◆ **Set task**:
Skip the pictures. Reproduce all other material exactly.

'''

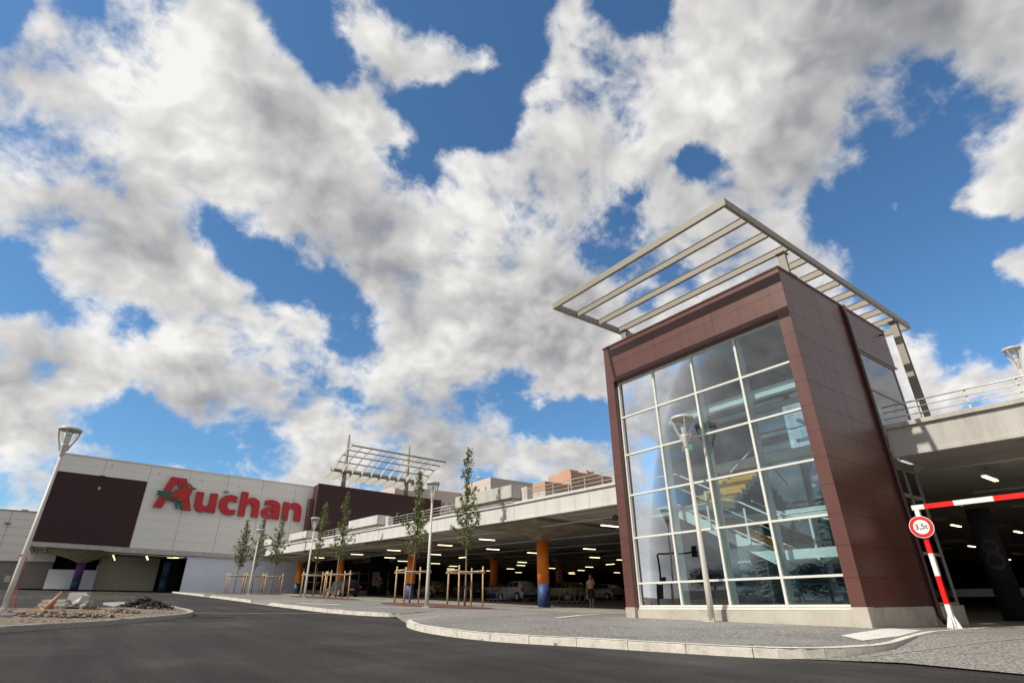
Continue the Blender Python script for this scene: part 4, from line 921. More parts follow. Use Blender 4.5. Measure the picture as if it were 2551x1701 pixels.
# ------------------------------------------------------------------ ceiling tube lights
def make_tube_light():
    t = thing('ceiling_light', 'x', 'ceiling light', (0, 0, 0), 0, 'lit fluorescent tube lights under the parking deck')
    mb = MB(); mb.box(-.66, .66, -.07, .07, .0, .05); mb.box(-.5, -.49, -.005, .005, .05, .33); mb.box(.49, .5, -.005, .005, .05, .33); mb.build('fixture_body', 'fixture', t)
    mb = MB(); mb.tube([(-.62, -.035, -.03), (.62, -.035, -.03)], .022, 6); mb.tube([(-.62, .035, -.03), (.62, .035, -.03)], .022, 6); mb.build('tube', 'tube_light', t)
    return t
LP = [(21.9, 20.7, 0), (21.8, 31.9, 0), (26.9, 38.5, 0), (31.4, 38.9, 0), (31.4, 32.0, 0), (38.6, 38.7, 0), (39.9, 51.4, 0), (44.2, 57.2, 0), (31.3, 50.2, 1), (42.5, 39.0, 0), (50.8, 52.0, 0), (51.0, 59.2, 0), (57.0, 60.0, 0), (58.2, 78.0 - 2, 0), (52.5, 76.0, 0), (64.5, 60.3, 0), (22.3, 38.3, 0), (45.4, 76.0, 0), (65.4, 71.0, 0), (22.4, 55.8, 0), (22.2, 47.0, 0), (22.0, 66.0, 0), (27, 58, 0), (31, 63, 0), (27.2, 48.5, 0), (36, 64, 0), (41, 68, 0), (47.5, 45.3, 1), (58, 50.5, 0), (70, 62, 0), (49.5, 66.5, 0), (62, 67.5, 1), (60, 44, 0),
      (22.1, 4.7, 0), (26.7, 4.4, 0), (32, 5.6, 0), (34, 9.2, 0), (39, 8.0, 0), (43, 7.4, 0), (52, 10.4, 0), (46, 12.0, 0), (60, 13.6, 0)]
LP2 = [(3.3, 81, 1), (3.5, 83.5, 1), (3.7, 86, 1), (3.9, 88.5, 1), (6.6, 81, 1), (6.9, 83.5, 1), (7.2, 86, 1), (9.4, 81.5, 0), (9.9, 80.2, 0)]
proto = make_tube_light(); cosw = Vector(_r); 
def scr(p): v = Vector(p); return v.dot(_r) / v.dot(_f)
allp = [(x, y, zceil(x, y) - .34, rz) for x, y, rz in LP] + [(x, y, 5.35, k) for x, y, k in LP2]
allp.sort(key=lambda p: scr(p[:3]))
ORD = 'first second third fourth fifth sixth seventh eighth ninth tenth eleventh twelfth thirteenth fourteenth fifteenth sixteenth seventeenth eighteenth nineteenth twentieth'.split()
def ordn(i):
    if i < 20: return ORD[i]
    t = (i + 1) // 10; u = (i + 1) % 10; tens = {2: 'twent', 3: 'thirt', 4: 'fort', 5: 'fift'}[t]
    return tens + 'ieth' if u == 0 else tens + 'y-' + ORD[u - 1]
nl = len(allp)
for i, (x, y, z, rz) in enumerate(allp):
    o = proto if i == 0 else dup(proto)
    o.location = (x, y, z); o.rotation_euler.z = R(90) if rz else 0
    if i < nl / 2: o['label'] = 'lit ceiling tube light, %s from the left of all the tube lights' % ordn(i)
    else: o['label'] = 'lit ceiling tube light, %s from the right of all the tube lights' % ordn(nl - 1 - i)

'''

◆ **Task response**:
Continue the Blender Python script for this scene: part 4, from line 921. More parts follow. Use Blender 4.5. Measure the picture as if it were 2551x1701 pixels.
# ------------------------------------------------------------------ ceiling tube lights
def make_tube_light():
    t = thing('ceiling_light', 'x', 'ceiling light', (0, 0, 0), 0, 'lit fluorescent tube lights under the parking deck')
    mb = MB(); mb.box(-.66, .66, -.07, .07, .0, .05); mb.box(-.5, -.49, -.005, .005, .05, .33); mb.box(.49, .5, -.005, .005, .05, .33); mb.build('fixture_body', 'fixture', t)
    mb = MB(); mb.tube([(-.62, -.035, -.03), (.62, -.035, -.03)], .022, 6); mb.tube([(-.62, .035, -.03), (.62, .035, -.03)], .022, 6); mb.build('tube', 'tube_light', t)
    return t
LP = [(21.9, 20.7, 0), (21.8, 31.9, 0), (26.9, 38.5, 0), (31.4, 38.9, 0), (31.4, 32.0, 0), (38.6, 38.7, 0), (39.9, 51.4, 0), (44.2, 57.2, 0), (31.3, 50.2, 1), (42.5, 39.0, 0), (50.8, 52.0, 0), (51.0, 59.2, 0), (57.0, 60.0, 0), (58.2, 78.0 - 2, 0), (52.5, 76.0, 0), (64.5, 60.3, 0), (22.3, 38.3, 0), (45.4, 76.0, 0), (65.4, 71.0, 0), (22.4, 55.8, 0), (22.2, 47.0, 0), (22.0, 66.0, 0), (27, 58, 0), (31, 63, 0), (27.2, 48.5, 0), (36, 64, 0), (41, 68, 0), (47.5, 45.3, 1), (58, 50.5, 0), (70, 62, 0), (49.5, 66.5, 0), (62, 67.5, 1), (60, 44, 0),
      (22.1, 4.7, 0), (26.7, 4.4, 0), (32, 5.6, 0), (34, 9.2, 0), (39, 8.0, 0), (43, 7.4, 0), (52, 10.4, 0), (46, 12.0, 0), (60, 13.6, 0)]
LP2 = [(3.3, 81, 1), (3.5, 83.5, 1), (3.7, 86, 1), (3.9, 88.5, 1), (6.6, 81, 1), (6.9, 83.5, 1), (7.2, 86, 1), (9.4, 81.5, 0), (9.9, 80.2, 0)]
proto = make_tube_light(); cosw = Vector(_r); 
def scr(p): v = Vector(p); return v.dot(_r) / v.dot(_f)
allp = [(x, y, zceil(x, y) - .34, rz) for x, y, rz in LP] + [(x, y, 5.35, k) for x, y, k in LP2]
allp.sort(key=lambda p: scr(p[:3]))
ORD = 'first second third fourth fifth sixth seventh eighth ninth tenth eleventh twelfth thirteenth fourteenth fifteenth sixteenth seventeenth eighteenth nineteenth twentieth'.split()
def ordn(i):
    if i < 20: return ORD[i]
    t = (i + 1) // 10; u = (i + 1) % 10; tens = {2: 'twent', 3: 'thirt', 4: 'fort', 5: 'fift'}[t]
    return tens + 'ieth' if u == 0 else tens + 'y-' + ORD[u - 1]
nl = len(allp)
for i, (x, y, z, rz) in enumerate(allp):
    o = proto if i == 0 else dup(proto)
    o.location = (x, y, z); o.rotation_euler.z = R(90) if rz else 0
    if i < nl / 2: o['label'] = 'lit ceiling tube light, %s from the left of all the tube lights' % ordn(i)
    else: o['label'] = 'lit ceiling tube light, %s from the right of all the tube lights' % ordn(nl - 1 - i)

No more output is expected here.